I learned a great deal from that book and will borrow here many of its ideas. One of the most important is that slicing a lifetime into a limited supply of months puts it in a very different perspective and infuses a new sense of urgency into life-long planning.


In our first 300 months — “the learning years,” according to Dr. Danco — we learn and we consume: our contribution to society, other than giving joy to our parents, is fairly minimal.

At some point around our 25th birthday, our education in the formal sense is completed and we begin to do things. We experience successes and failures. We may abandon some endeavors and embark on new ones. Whatever contribution most of us make in our lives, we do it during our productive years. By age 50, most of our accomplishments are apparent and we are about to enter our last contributory 300 months.

Because a new generation is born every 25 years or so, lifetimes overlap: the parents are doing while the kids are learning. For Leon Danco, who was primarily concerned with the survival of the business within the family, there must be a third phase in the life of an entrepreneur: the teaching years.

I personally know at least two family business groups that have survived and evolved for several generations, though often by changing the nature of the original business and also by combining talents from within and without the family. A solid formal education can prepare children to manage, but not necessarily to lead. Leadership implies passion, which often drives entrepreneurs but not always their heirs. Furthermore, an organization’s survival depends on its culture, which in the typical case was informed by early leaders but may prove hard to maintain as the organization grows and diversifies. This is why I am not thoroughly convinced that an owner’s children should be destined to take over the family business. Still, our duty to teach, I believe, remains essential.

The notion of organizing one’s existence around three progressive phases — learning, doing and teaching — can be helpful in guiding most of our life’s important decisions. Furthermore, the realization that our doing life probably is not much more than 400 months should keep us from wasting precious time.


Even with appropriate precautions, I could not illustrate such sensitive subjects by using client families’ stories as examples, so I will share my own story, with an additional reference to another enlightening book: The Hungry Spirit by Charles Handy (1997, Broadway Books).

A social commentator and philosopher specializing in organizational behavior and management cultures, Handy was successfully an oil executive, an economist and a professor at the London Business School.
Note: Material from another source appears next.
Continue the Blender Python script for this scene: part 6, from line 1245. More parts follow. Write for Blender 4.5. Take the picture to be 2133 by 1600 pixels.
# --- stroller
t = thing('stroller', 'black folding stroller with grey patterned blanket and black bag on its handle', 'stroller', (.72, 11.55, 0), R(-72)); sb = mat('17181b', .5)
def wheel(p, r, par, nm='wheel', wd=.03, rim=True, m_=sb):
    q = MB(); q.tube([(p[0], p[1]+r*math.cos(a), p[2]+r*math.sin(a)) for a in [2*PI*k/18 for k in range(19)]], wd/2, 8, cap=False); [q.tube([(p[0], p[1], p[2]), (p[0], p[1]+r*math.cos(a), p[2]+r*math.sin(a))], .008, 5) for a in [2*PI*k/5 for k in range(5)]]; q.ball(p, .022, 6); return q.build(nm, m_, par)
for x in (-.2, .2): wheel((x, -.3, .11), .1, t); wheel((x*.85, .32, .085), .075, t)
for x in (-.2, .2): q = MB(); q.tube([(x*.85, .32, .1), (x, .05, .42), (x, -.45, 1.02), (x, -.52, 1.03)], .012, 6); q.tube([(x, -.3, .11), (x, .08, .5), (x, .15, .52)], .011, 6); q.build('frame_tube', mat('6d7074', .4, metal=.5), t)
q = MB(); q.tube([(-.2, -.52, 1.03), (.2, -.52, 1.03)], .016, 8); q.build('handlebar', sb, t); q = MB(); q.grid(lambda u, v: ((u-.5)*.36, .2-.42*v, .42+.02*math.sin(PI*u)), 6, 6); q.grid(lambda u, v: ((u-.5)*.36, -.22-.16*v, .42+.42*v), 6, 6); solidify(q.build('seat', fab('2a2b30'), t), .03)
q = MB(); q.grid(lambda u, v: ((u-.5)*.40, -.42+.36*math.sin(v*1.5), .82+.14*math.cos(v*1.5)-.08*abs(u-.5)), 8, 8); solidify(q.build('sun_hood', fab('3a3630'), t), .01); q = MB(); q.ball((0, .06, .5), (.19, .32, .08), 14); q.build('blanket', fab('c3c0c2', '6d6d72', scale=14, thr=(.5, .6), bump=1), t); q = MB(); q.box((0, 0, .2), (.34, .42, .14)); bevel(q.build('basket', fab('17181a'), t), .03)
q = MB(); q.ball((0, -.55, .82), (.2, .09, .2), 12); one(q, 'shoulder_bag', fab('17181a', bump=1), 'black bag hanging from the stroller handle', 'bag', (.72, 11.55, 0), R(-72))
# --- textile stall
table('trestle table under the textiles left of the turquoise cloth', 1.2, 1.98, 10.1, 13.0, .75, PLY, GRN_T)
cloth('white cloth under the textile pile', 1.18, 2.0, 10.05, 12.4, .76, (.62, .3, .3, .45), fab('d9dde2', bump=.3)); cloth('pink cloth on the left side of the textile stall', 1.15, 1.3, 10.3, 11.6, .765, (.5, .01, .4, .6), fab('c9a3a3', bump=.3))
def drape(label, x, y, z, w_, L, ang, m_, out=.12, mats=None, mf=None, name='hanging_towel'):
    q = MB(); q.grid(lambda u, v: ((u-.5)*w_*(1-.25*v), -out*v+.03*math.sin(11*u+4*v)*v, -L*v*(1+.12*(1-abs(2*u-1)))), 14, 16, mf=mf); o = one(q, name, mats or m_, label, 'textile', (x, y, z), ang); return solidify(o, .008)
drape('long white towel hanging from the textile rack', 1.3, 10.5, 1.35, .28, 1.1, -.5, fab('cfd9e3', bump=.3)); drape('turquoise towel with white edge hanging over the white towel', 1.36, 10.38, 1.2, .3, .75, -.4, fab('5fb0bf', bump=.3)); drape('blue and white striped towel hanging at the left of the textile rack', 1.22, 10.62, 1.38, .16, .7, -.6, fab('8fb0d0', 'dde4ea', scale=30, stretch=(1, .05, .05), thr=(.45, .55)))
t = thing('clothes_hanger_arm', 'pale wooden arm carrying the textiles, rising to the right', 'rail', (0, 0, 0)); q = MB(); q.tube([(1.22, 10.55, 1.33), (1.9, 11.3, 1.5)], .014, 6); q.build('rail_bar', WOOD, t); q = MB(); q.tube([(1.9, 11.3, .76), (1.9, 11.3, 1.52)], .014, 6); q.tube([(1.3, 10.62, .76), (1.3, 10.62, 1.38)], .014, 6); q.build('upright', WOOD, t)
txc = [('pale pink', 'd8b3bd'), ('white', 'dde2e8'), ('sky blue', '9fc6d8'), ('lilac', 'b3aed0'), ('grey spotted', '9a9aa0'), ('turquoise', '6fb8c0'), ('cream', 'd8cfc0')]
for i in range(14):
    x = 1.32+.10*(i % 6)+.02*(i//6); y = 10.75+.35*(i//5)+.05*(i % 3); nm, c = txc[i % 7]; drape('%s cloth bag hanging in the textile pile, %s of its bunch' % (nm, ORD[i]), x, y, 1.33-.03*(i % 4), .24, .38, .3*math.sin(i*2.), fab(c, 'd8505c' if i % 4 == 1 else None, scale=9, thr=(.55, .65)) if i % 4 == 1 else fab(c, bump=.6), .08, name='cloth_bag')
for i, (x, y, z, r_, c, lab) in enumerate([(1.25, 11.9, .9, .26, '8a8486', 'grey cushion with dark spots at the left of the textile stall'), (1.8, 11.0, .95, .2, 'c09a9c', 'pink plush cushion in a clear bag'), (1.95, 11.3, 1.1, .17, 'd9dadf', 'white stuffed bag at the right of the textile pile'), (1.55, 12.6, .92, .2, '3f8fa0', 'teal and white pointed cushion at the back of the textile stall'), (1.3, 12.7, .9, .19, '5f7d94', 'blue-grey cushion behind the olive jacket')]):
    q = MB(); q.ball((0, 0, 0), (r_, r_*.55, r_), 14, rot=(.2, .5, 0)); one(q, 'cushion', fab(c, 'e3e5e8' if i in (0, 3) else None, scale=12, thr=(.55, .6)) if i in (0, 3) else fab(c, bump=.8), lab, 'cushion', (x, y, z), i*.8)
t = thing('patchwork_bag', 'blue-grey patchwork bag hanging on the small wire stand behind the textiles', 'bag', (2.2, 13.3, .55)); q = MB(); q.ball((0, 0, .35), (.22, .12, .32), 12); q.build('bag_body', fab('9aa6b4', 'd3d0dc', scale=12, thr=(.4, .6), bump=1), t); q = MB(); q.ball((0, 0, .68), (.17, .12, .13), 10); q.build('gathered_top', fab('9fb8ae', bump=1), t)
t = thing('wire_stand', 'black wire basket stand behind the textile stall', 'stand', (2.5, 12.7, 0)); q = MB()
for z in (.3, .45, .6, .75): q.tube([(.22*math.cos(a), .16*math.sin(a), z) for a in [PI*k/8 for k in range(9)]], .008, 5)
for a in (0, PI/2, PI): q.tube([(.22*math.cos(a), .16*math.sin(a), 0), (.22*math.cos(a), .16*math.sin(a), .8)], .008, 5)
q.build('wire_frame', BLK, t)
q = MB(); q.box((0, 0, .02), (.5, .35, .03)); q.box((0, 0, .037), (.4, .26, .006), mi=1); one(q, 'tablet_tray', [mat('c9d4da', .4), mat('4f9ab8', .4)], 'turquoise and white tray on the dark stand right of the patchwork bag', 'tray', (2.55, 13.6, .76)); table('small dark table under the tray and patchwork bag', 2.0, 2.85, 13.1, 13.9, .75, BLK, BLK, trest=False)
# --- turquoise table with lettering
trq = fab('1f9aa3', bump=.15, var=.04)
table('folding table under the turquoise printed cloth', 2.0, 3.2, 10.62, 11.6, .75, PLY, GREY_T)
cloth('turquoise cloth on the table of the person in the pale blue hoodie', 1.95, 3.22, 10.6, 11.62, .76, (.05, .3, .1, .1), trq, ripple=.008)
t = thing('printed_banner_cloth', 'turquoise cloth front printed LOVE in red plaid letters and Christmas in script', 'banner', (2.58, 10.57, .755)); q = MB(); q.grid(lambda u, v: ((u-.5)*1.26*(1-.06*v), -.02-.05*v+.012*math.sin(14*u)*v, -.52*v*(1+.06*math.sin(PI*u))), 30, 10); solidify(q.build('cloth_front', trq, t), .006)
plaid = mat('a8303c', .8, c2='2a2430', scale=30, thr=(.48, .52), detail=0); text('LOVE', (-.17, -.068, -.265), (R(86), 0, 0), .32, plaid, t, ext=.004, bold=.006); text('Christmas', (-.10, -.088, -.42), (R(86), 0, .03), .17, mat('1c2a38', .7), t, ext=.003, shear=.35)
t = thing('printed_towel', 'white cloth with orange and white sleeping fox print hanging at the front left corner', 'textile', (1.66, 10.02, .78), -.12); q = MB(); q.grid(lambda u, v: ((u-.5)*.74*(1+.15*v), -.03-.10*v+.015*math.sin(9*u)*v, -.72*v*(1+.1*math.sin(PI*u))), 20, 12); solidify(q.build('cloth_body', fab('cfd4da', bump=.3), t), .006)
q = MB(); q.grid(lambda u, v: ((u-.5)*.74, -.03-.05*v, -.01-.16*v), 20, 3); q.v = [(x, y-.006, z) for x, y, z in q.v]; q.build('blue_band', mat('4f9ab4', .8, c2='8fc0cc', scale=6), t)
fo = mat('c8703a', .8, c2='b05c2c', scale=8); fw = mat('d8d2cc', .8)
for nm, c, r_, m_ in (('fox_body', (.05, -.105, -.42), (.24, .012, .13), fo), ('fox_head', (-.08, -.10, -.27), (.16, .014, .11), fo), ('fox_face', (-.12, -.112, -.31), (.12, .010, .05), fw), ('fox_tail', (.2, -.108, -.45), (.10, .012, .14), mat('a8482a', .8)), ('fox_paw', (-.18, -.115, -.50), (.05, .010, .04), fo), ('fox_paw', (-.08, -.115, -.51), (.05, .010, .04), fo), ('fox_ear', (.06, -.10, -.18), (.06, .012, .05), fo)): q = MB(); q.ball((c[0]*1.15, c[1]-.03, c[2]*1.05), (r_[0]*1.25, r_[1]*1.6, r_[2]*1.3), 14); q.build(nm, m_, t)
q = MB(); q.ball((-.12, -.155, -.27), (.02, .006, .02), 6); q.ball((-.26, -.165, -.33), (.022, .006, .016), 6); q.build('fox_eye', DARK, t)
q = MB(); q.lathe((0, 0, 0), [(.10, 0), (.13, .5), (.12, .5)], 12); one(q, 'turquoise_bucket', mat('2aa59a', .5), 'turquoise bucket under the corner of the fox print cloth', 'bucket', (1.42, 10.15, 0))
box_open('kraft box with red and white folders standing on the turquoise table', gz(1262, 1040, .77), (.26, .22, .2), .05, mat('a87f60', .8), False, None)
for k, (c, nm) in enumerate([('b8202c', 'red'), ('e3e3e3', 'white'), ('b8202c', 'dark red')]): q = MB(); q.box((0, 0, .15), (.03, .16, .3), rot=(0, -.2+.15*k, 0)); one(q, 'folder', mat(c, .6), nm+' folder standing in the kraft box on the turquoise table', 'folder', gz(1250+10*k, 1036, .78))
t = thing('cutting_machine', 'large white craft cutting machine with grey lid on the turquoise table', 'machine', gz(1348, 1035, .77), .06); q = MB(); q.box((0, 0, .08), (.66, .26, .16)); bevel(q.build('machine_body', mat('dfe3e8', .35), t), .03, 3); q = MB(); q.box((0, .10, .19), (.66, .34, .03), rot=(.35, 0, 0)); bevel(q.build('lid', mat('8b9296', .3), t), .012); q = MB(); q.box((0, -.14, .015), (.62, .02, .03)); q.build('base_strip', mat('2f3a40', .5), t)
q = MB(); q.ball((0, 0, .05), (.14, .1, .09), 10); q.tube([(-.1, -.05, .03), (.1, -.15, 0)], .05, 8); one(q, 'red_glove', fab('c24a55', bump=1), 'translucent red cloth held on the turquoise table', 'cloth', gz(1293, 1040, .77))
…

He reminds us that in Africa, they say that there are two hungers: the lesser hunger and the greater hunger. The lesser hunger is for the life-sustaining goods and services, and the money to pay for them, which we all need. The greater hunger is for some understanding of what that life is for — the kind of fulfillment it can bring us beyond simply “more.”

In our modern societies, we tend to assume that fulfillment and success come from satisfying the lesser hunger. However, Handy suggests that the greater hunger is not just an extension of the lesser hunger, but something completely different. At one point in our lives, we should have enough, whatever that means for each of us: the necessities of a comfortable life and perhaps a little extra. Everyone’s “enough” is different but once we have enough, more will not make us happier.
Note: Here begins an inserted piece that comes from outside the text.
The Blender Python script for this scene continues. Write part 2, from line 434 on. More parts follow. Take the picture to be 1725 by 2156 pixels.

My own reflection started a few years ago. I had enough and had achieved some reasonable success during my productive years. I still felt ambition, but for a different kind of achievement.

Despite its commercial success, I had never considered the enterprise I had founded to be primarily a business. Rather, I viewed it as a profession, where financial results were secondary to the relationships with our clients and their satisfaction with our investment management and other services. Of course, I fully expected growth and profits to result from our clients’ satisfaction, but they were not the immediate goal.

Since, at this reflective moment, I had entered my teaching years (and I believed that dynastic businesses succeed only exceptionally) I had to decide whom I should teach to and what I should teach them. At the same time, I wanted to ensure that my own family would be protected and taken care of if anything happened to me, just as we had committed to do for our long-time client families.

Over the years, I had become convinced that this could be best achieved by a small team of talented and dedicated individuals, rather than by a substantial organization. This is why I picked three individuals who had exhibited their potential in the service of my long-time clients and invited them to become my partners in Sicart Associates, a highly-dedicated family office in the service of my family and a few very close others. This, I believed, would take care of my teaching years and preserve for several generations our culture of service which, together with the continued success of my professional “heirs,” would become my legacy.

[My own “dynastic” heirs are still in their doing years, with their own achievements and life goals, and I presume they feel safer knowing that their family office stands by their side. For my part, witnessing the life principles that they have adopted, I am satisfied with them as my moral legacy.]


The whole point of this paper has been that, whatever our age, it is essential to plan for the rest of our lives. Even if we have missed or wasted some of our earlier stages, we can still imagine the future, select goals and consider our legacy. In doing so, measuring our lifetime and what is left of it in months should help put what we wish and what can be achieved into clearer focus.